WORK TO DO = Restate word for word the lines that begin the listing and end with the line holding "cabinet('fire_hose_cabinet',FB,-1.08,1.0,2.42,.62)".

- - - -

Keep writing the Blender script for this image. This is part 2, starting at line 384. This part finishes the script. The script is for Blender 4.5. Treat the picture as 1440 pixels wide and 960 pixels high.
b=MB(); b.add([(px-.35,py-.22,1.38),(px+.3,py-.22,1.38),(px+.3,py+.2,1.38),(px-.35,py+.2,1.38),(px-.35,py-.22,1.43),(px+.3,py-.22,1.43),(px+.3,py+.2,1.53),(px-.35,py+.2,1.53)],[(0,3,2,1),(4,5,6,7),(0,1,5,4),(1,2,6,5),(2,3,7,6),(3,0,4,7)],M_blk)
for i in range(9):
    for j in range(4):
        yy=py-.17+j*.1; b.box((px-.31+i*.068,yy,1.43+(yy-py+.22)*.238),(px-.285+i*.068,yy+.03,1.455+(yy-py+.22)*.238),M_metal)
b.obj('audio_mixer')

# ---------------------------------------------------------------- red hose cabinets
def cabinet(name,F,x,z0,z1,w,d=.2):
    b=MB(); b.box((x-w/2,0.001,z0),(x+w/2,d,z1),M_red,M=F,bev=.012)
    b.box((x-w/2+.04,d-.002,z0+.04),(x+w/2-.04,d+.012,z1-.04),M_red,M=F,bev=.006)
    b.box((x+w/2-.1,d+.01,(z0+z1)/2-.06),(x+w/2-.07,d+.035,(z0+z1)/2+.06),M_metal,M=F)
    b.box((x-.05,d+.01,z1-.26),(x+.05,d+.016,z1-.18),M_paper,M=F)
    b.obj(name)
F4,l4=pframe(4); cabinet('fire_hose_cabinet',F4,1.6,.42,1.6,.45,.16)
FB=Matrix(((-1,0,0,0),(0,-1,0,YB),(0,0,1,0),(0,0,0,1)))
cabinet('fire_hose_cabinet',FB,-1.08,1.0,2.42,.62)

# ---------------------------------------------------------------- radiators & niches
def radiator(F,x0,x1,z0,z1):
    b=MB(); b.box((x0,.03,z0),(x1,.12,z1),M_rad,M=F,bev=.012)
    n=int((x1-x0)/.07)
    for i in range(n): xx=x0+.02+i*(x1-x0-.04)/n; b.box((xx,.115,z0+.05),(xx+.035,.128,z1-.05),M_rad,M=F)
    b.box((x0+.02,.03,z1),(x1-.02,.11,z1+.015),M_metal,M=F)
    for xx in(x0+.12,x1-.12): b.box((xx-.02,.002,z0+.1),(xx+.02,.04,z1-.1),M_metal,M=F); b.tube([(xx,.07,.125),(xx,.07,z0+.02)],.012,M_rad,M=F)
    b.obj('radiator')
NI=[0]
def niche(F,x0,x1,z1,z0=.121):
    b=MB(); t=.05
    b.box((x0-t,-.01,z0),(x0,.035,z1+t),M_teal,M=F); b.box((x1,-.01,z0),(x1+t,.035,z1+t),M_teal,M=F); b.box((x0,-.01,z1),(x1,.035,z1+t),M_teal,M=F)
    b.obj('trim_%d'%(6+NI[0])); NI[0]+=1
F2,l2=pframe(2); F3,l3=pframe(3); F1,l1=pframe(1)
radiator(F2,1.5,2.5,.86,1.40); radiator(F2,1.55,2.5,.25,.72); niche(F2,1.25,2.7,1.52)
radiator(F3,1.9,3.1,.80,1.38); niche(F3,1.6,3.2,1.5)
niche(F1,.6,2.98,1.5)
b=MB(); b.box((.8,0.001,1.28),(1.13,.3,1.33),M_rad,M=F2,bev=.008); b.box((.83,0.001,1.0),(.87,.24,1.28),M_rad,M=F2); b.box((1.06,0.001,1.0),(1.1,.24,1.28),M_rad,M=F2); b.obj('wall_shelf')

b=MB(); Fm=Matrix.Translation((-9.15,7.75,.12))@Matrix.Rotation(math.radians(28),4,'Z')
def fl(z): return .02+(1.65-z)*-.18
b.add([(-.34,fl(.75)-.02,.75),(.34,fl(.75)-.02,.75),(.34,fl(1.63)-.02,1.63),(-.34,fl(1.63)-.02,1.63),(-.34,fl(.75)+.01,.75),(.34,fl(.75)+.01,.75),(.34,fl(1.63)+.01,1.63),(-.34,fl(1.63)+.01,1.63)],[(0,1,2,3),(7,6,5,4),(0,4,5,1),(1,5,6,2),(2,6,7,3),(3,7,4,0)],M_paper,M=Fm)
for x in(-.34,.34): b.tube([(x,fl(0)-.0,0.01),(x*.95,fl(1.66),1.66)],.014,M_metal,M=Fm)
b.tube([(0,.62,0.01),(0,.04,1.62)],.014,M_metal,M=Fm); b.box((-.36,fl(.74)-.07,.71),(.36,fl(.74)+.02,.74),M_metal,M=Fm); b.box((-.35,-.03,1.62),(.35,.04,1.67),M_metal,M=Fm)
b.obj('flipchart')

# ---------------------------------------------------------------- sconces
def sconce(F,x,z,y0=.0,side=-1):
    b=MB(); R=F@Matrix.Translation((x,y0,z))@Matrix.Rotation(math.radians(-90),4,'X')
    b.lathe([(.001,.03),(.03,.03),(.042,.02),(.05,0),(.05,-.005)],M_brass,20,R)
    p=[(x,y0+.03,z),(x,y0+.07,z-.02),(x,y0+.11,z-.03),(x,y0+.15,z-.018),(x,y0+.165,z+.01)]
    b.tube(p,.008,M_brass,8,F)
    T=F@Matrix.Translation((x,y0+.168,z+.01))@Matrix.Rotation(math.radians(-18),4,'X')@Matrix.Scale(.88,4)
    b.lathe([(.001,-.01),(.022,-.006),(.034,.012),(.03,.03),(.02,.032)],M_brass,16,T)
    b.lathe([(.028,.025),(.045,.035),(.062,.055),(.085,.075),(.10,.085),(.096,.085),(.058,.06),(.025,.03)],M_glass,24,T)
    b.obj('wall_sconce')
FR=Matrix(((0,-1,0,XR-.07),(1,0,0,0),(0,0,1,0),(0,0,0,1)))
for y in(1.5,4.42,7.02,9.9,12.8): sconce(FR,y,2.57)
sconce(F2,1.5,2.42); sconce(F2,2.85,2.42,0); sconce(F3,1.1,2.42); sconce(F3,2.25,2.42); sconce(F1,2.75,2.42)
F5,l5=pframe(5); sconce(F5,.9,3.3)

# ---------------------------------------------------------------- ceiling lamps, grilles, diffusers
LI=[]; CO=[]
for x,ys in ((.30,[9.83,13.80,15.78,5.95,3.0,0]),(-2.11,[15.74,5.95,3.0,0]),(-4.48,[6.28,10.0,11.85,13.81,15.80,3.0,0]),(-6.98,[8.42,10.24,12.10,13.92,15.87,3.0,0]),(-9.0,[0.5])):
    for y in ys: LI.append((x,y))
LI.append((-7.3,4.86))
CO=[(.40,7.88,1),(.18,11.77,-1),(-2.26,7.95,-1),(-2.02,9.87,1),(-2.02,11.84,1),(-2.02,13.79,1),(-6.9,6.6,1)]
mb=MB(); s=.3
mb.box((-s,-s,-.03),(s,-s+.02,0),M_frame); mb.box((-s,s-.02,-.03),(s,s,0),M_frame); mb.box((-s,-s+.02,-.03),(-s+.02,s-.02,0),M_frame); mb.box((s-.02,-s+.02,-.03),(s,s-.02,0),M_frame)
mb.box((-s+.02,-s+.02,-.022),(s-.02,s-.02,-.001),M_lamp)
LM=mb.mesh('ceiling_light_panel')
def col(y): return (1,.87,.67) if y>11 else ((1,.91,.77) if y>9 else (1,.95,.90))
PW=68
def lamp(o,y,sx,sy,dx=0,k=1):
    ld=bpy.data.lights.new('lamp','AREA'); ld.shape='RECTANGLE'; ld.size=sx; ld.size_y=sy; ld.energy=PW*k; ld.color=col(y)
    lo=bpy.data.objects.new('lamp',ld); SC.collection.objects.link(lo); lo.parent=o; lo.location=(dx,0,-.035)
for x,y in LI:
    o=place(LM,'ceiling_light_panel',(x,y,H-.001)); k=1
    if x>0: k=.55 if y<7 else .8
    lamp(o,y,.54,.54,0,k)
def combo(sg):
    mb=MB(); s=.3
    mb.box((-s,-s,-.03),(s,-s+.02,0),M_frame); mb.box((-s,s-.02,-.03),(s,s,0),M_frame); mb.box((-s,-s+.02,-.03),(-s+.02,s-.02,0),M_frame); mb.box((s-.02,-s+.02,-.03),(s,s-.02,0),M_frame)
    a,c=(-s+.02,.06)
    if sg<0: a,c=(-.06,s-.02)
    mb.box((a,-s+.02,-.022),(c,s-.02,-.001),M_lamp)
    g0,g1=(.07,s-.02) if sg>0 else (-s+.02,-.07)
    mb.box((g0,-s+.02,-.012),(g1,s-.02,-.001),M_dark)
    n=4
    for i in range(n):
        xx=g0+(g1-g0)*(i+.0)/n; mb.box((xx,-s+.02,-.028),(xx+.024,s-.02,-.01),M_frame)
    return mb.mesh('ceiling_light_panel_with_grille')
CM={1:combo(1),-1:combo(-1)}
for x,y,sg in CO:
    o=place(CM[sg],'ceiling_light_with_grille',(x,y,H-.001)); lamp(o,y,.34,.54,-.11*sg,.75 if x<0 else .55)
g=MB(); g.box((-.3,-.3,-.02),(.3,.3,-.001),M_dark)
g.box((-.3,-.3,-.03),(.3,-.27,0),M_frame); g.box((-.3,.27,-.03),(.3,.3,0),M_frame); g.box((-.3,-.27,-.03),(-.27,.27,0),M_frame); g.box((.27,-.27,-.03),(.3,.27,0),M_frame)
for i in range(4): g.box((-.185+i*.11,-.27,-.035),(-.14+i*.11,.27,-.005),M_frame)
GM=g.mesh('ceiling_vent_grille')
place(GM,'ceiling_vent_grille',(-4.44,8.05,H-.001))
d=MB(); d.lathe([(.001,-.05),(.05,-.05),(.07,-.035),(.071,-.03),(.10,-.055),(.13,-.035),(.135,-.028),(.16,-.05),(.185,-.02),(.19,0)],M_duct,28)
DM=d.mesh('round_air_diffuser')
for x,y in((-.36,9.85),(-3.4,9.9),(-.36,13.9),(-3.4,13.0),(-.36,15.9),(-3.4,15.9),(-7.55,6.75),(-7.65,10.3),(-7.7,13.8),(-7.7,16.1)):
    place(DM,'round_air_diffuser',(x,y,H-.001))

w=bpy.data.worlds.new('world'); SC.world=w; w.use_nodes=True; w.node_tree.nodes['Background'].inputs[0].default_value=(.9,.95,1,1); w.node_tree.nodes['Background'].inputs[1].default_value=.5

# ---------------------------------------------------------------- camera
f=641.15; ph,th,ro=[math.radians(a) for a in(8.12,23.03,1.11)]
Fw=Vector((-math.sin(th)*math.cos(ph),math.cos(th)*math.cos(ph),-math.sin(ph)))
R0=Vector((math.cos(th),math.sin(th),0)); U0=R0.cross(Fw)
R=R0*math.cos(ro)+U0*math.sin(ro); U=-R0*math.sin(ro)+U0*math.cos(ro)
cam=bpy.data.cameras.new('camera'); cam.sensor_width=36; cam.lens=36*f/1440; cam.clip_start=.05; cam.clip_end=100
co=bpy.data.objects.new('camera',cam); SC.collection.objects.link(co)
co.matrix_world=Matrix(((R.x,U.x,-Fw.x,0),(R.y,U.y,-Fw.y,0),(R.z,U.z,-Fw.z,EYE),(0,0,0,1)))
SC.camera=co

- - - -

CORRECT RESULT =
Keep writing the Blender script for this image. This is part 2, starting at line 384. This part finishes the script. The script is for Blender 4.5. Treat the picture as 1440 pixels wide and 960 pixels high.
b=MB(); b.add([(px-.35,py-.22,1.38),(px+.3,py-.22,1.38),(px+.3,py+.2,1.38),(px-.35,py+.2,1.38),(px-.35,py-.22,1.43),(px+.3,py-.22,1.43),(px+.3,py+.2,1.53),(px-.35,py+.2,1.53)],[(0,3,2,1),(4,5,6,7),(0,1,5,4),(1,2,6,5),(2,3,7,6),(3,0,4,7)],M_blk)
for i in range(9):
    for j in range(4):
        yy=py-.17+j*.1; b.box((px-.31+i*.068,yy,1.43+(yy-py+.22)*.238),(px-.285+i*.068,yy+.03,1.455+(yy-py+.22)*.238),M_metal)
b.obj('audio_mixer')

# ---------------------------------------------------------------- red hose cabinets
def cabinet(name,F,x,z0,z1,w,d=.2):
    b=MB(); b.box((x-w/2,0.001,z0),(x+w/2,d,z1),M_red,M=F,bev=.012)
    b.box((x-w/2+.04,d-.002,z0+.04),(x+w/2-.04,d+.012,z1-.04),M_red,M=F,bev=.006)
    b.box((x+w/2-.1,d+.01,(z0+z1)/2-.06),(x+w/2-.07,d+.035,(z0+z1)/2+.06),M_metal,M=F)
    b.box((x-.05,d+.01,z1-.26),(x+.05,d+.016,z1-.18),M_paper,M=F)
    b.obj(name)
F4,l4=pframe(4); cabinet('fire_hose_cabinet',F4,1.6,.42,1.6,.45,.16)
FB=Matrix(((-1,0,0,0),(0,-1,0,YB),(0,0,1,0),(0,0,0,1)))
cabinet('fire_hose_cabinet',FB,-1.08,1.0,2.42,.62)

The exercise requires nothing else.